YOUR GOAL →
Write out each line of the listing as it stands, without the images.

DATA SECTION →
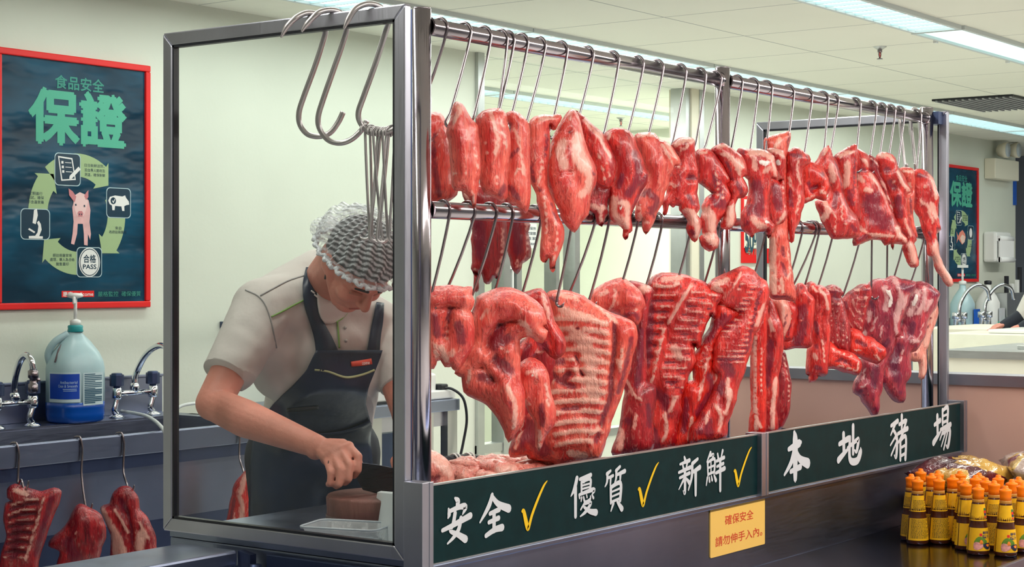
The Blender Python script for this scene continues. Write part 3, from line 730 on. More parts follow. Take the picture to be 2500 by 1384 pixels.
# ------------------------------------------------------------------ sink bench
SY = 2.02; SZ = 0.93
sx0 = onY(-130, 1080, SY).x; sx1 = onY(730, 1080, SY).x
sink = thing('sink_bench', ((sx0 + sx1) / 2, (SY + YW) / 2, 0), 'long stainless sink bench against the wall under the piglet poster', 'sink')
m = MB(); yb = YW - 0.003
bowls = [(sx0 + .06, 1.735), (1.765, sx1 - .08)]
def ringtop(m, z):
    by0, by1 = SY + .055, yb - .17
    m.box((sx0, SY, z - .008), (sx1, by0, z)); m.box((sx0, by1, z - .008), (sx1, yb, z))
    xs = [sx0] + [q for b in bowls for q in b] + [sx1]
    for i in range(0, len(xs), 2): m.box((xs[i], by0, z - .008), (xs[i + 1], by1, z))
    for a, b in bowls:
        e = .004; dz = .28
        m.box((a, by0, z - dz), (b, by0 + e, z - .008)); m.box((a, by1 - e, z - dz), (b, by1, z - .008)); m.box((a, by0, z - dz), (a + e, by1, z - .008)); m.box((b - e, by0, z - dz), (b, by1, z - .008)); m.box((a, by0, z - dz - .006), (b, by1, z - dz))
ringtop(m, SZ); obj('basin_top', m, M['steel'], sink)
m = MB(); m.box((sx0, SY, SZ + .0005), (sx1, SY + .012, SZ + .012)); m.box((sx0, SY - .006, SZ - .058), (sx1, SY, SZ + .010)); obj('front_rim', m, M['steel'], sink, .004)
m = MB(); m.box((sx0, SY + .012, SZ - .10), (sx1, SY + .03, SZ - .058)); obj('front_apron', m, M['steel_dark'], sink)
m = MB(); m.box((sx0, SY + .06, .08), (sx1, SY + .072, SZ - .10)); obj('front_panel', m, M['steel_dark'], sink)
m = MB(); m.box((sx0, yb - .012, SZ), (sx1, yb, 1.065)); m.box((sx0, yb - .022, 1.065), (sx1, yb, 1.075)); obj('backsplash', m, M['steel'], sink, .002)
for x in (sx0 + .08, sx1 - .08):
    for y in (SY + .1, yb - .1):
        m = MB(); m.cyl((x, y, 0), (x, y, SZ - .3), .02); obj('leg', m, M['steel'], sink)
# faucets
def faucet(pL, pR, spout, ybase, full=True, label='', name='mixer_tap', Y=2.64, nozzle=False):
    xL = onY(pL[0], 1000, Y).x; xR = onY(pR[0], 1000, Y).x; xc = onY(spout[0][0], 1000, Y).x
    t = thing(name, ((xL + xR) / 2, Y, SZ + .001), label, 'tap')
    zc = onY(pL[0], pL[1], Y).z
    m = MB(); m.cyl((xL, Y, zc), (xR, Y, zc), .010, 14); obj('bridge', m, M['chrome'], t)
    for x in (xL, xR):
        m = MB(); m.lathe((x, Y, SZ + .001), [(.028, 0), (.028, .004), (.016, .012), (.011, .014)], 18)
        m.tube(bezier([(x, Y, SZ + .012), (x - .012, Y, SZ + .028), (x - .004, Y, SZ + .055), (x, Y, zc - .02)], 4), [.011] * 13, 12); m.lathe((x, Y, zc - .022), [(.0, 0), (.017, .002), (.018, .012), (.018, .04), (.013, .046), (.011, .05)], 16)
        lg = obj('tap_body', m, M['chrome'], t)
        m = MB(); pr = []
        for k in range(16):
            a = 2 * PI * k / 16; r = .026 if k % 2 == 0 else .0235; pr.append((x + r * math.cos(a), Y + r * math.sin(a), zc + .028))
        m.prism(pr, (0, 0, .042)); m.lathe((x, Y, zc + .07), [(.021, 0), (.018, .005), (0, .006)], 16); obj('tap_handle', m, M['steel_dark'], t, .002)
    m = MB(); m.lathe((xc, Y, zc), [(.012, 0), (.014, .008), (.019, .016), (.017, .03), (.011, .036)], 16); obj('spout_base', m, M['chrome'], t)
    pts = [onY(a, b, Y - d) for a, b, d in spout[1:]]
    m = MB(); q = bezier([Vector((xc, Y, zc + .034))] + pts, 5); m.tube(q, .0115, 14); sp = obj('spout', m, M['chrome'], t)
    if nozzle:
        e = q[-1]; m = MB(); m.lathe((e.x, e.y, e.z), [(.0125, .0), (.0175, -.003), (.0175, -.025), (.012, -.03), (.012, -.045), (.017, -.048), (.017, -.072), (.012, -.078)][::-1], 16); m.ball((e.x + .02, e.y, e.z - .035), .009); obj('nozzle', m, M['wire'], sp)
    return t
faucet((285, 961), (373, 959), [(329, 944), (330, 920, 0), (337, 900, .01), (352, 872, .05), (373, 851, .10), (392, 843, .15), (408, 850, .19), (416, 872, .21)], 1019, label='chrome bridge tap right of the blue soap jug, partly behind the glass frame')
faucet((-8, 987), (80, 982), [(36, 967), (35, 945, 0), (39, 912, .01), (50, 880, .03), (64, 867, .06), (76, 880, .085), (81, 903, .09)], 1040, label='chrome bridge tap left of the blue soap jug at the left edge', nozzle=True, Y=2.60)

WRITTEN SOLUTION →
The Blender Python script for this scene continues. Write part 3, from line 730 on. More parts follow. Take the picture to be 2500 by 1384 pixels.
# ------------------------------------------------------------------ sink bench
SY = 2.02; SZ = 0.93
sx0 = onY(-130, 1080, SY).x; sx1 = onY(730, 1080, SY).x
sink = thing('sink_bench', ((sx0 + sx1) / 2, (SY + YW) / 2, 0), 'long stainless sink bench against the wall under the piglet poster', 'sink')
m = MB(); yb = YW - 0.003
bowls = [(sx0 + .06, 1.735), (1.765, sx1 - .08)]
def ringtop(m, z):
    by0, by1 = SY + .055, yb - .17
    m.box((sx0, SY, z - .008), (sx1, by0, z)); m.box((sx0, by1, z - .008), (sx1, yb, z))
    xs = [sx0] + [q for b in bowls for q in b] + [sx1]
    for i in range(0, len(xs), 2): m.box((xs[i], by0, z - .008), (xs[i + 1], by1, z))
    for a, b in bowls:
        e = .004; dz = .28
        m.box((a, by0, z - dz), (b, by0 + e, z - .008)); m.box((a, by1 - e, z - dz), (b, by1, z - .008)); m.box((a, by0, z - dz), (a + e, by1, z - .008)); m.box((b - e, by0, z - dz), (b, by1, z - .008)); m.box((a, by0, z - dz - .006), (b, by1, z - dz))
ringtop(m, SZ); obj('basin_top', m, M['steel'], sink)
m = MB(); m.box((sx0, SY, SZ + .0005), (sx1, SY + .012, SZ + .012)); m.box((sx0, SY - .006, SZ - .058), (sx1, SY, SZ + .010)); obj('front_rim', m, M['steel'], sink, .004)
m = MB(); m.box((sx0, SY + .012, SZ - .10), (sx1, SY + .03, SZ - .058)); obj('front_apron', m, M['steel_dark'], sink)
m = MB(); m.box((sx0, SY + .06, .08), (sx1, SY + .072, SZ - .10)); obj('front_panel', m, M['steel_dark'], sink)
m = MB(); m.box((sx0, yb - .012, SZ), (sx1, yb, 1.065)); m.box((sx0, yb - .022, 1.065), (sx1, yb, 1.075)); obj('backsplash', m, M['steel'], sink, .002)
for x in (sx0 + .08, sx1 - .08):
    for y in (SY + .1, yb - .1):
        m = MB(); m.cyl((x, y, 0), (x, y, SZ - .3), .02); obj('leg', m, M['steel'], sink)
# faucets
def faucet(pL, pR, spout, ybase, full=True, label='', name='mixer_tap', Y=2.64, nozzle=False):
    xL = onY(pL[0], 1000, Y).x; xR = onY(pR[0], 1000, Y).x; xc = onY(spout[0][0], 1000, Y).x
    t = thing(name, ((xL + xR) / 2, Y, SZ + .001), label, 'tap')
    zc = onY(pL[0], pL[1], Y).z
    m = MB(); m.cyl((xL, Y, zc), (xR, Y, zc), .010, 14); obj('bridge', m, M['chrome'], t)
    for x in (xL, xR):
        m = MB(); m.lathe((x, Y, SZ + .001), [(.028, 0), (.028, .004), (.016, .012), (.011, .014)], 18)
        m.tube(bezier([(x, Y, SZ + .012), (x - .012, Y, SZ + .028), (x - .004, Y, SZ + .055), (x, Y, zc - .02)], 4), [.011] * 13, 12); m.lathe((x, Y, zc - .022), [(.0, 0), (.017, .002), (.018, .012), (.018, .04), (.013, .046), (.011, .05)], 16)
        lg = obj('tap_body', m, M['chrome'], t)
        m = MB(); pr = []
        for k in range(16):
            a = 2 * PI * k / 16; r = .026 if k % 2 == 0 else .0235; pr.append((x + r * math.cos(a), Y + r * math.sin(a), zc + .028))
        m.prism(pr, (0, 0, .042)); m.lathe((x, Y, zc + .07), [(.021, 0), (.018, .005), (0, .006)], 16); obj('tap_handle', m, M['steel_dark'], t, .002)
    m = MB(); m.lathe((xc, Y, zc), [(.012, 0), (.014, .008), (.019, .016), (.017, .03), (.011, .036)], 16); obj('spout_base', m, M['chrome'], t)
    pts = [onY(a, b, Y - d) for a, b, d in spout[1:]]
    m = MB(); q = bezier([Vector((xc, Y, zc + .034))] + pts, 5); m.tube(q, .0115, 14); sp = obj('spout', m, M['chrome'], t)
    if nozzle:
        e = q[-1]; m = MB(); m.lathe((e.x, e.y, e.z), [(.0125, .0), (.0175, -.003), (.0175, -.025), (.012, -.03), (.012, -.045), (.017, -.048), (.017, -.072), (.012, -.078)][::-1], 16); m.ball((e.x + .02, e.y, e.z - .035), .009); obj('nozzle', m, M['wire'], sp)
    return t
faucet((285, 961), (373, 959), [(329, 944), (330, 920, 0), (337, 900, .01), (352, 872, .05), (373, 851, .10), (392, 843, .15), (408, 850, .19), (416, 872, .21)], 1019, label='chrome bridge tap right of the blue soap jug, partly behind the glass frame')
faucet((-8, 987), (80, 982), [(36, 967), (35, 945, 0), (39, 912, .01), (50, 880, .03), (64, 867, .06), (76, 880, .085), (81, 903, .09)], 1040, label='chrome bridge tap left of the blue soap jug at the left edge', nozzle=True, Y=2.60)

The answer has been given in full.